The business of politics has blossomed in Bangladesh as a rewarding and prosperous vocation, with its practitioners finally realising that the exercise of statecraft is entirely about the profitable enterprise. Politics only happens to be the immediate vehicle to that most lucrative of commercial endeavours—a parliament membership. The only impediment, that too an entirely psychological one, that politics is supposed to improve the lives of the masses has been summarily been done away with, thanks to the efforts of successive governments. They have ably demonstrated that the state exists solely to necessitate a parliament, which in turn exists only to bring about a measure of discipline in wealth accumulation by its members. So they are made to take turns in what sections of the civil society naïvely term as ‘plundering’ and ‘exploitation’. To the saner, and decidedly the more rational quarters, it is merely maximisation of profits and efficient allocation of resources.
   There is of course the matter of winning the elections. But such trivial and unpredictable parameters as popularity, commitment or electoral pledges that used to have currency, have also been successfully done away with. Participation in elections has become a capital intensive exercise and for all the right reasons too.

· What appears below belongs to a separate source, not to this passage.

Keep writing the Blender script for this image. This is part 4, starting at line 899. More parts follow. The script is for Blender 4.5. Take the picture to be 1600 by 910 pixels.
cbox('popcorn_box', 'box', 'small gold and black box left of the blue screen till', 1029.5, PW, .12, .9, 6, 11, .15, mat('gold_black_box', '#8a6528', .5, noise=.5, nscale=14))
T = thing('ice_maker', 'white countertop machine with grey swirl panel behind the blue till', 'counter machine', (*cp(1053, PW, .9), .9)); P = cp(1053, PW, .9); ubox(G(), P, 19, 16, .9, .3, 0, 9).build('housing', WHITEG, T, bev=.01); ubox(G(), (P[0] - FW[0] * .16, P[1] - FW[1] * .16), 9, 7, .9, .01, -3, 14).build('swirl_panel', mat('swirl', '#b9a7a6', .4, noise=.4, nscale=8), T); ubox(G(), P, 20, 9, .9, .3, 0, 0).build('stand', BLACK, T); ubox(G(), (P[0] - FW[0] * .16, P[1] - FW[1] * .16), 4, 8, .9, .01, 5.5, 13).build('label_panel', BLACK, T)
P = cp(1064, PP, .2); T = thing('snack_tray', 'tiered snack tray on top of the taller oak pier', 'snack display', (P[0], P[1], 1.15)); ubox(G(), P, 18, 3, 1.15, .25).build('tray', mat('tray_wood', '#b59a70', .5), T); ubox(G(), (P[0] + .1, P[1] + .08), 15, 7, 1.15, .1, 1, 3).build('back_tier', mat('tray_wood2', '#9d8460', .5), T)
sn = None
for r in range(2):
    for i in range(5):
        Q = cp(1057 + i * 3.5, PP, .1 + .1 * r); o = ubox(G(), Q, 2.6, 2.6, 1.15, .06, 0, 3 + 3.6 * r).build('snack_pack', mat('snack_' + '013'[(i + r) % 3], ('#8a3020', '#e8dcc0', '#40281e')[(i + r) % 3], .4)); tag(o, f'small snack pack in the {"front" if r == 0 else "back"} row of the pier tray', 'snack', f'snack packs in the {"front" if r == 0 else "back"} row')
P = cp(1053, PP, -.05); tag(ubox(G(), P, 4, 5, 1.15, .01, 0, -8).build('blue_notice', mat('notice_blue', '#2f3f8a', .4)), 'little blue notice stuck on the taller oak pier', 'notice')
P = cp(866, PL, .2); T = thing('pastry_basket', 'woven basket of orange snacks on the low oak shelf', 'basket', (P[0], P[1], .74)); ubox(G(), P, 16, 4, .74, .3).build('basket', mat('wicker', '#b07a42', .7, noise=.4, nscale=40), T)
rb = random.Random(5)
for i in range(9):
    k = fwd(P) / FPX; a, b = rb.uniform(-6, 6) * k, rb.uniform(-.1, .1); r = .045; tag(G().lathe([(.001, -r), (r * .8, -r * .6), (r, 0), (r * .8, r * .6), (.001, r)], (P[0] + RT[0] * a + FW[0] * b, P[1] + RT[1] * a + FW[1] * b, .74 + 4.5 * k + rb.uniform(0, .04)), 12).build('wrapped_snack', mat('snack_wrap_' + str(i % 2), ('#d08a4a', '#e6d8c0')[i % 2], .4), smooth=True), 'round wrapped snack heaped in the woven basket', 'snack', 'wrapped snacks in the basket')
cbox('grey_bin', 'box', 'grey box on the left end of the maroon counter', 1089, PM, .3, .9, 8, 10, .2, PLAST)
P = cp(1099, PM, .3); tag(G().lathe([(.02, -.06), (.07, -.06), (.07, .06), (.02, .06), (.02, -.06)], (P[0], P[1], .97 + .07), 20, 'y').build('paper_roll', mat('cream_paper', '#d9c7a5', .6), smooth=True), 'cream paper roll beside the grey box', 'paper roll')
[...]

   The evolved hybrid species of politicians and businessmen, the busicians must secure their nomination satisfying the right quarters within political parties. Then they must also engage the services of facilitators to encourage voters and election officials through vigorous campaigns. This noble group of people playing the crucial role of catalysts furthering democracy are termed as ‘musclemen’ by the same irrational sections of the civil society.
   Democracy is an inclusive process. There is no reason to leave out war criminals, religious bigots, depraved socialists, evolved capitalists, former despots or clown princes. But such times, as is the present one, are fraught with much tension and there is apparently a need to level the playing field between the time that an incumbent resigns from office and another assumes it. In comes the caretaker government.
   Although the exercise is completely a cosmetic one, caretaker regimes have been blemished with much openness as key office bearers unreasonably felt they were accountable to the public much more than they actually were. This year however, with the appointment of a refreshingly radical group people, completely without the disturbing presence of spines and possessing none of the debilitating qualities such as self-esteem or integrity, the offices of the president, chief adviser and chief election commissioner, the upcoming elections may be expected to be the true transition from one parliament of busicians to the next.
   This year, like most other years, there are two main parties pitted against one another with their respective alliances. Since the Awami League has not had much of an opportunity to prove their business expertise, they have put together a varied alliance catering to all the niche markets. Although, it had rightly chosen to concentrate its efforts of wealth accumulation in the real estate sector, mostly by acquiring apartments, buildings and land, the general public had not taken it well. It tried its best to present an alternative model to the age-old obscurantist subsistence farming in the form of individual and small scale enterprise of aggressive wealth acquisition. But the pesky civil society groups kept up their propaganda to taint their image claiming that ‘mugging’ and ‘murder’ had increased. No one bothered to point out that it was survival of the fittest in a dog eat dog world and that the Awami League was only trying to make that plain.
   Learning from the Awami League’s debacle in the elections of 2001, the next government led by the BNP-led alliance presented a much more organised form of enterprise. Instead of hostile takeovers the busicians concentrated on utilising their good offices in complete faith and secured profits by merely facilitating other enterprises. It was a much more inclusive process. Rather unlike the previous government of Awami League, the BNP-led government created a compulsion to engage in such enterprises by facilitating and actively participating in syndicates that made living more expensive. It was only trying to demonstrate that the traditional, and quite naturally the more inefficient, vocations were unworthy for a respectable standard of living. Whoever said public enterprise was out of fashion?
   It is perhaps for the first time that the public would be at a quandary over who to vote for. On one side there is the BNP and Jamaat-e-Islami alliance, catering to all sections sympathetic to the plight of war criminals and their organised enterprise. On the other hand there is the Awami League with its leftist allies along with the Jatiya Party, catering to those interested in the small and medium enterprise. But lest they may be perceived as Godless, the AL-led alliance also pledges to uphold the supremacy of man over his fairer counterpart upholding rule of Sharia’h and the authority of fatwa.
   Now only if the civil society kept its silly mouth shut and let the people decide for themselves, everyone could go about their business and live in peace.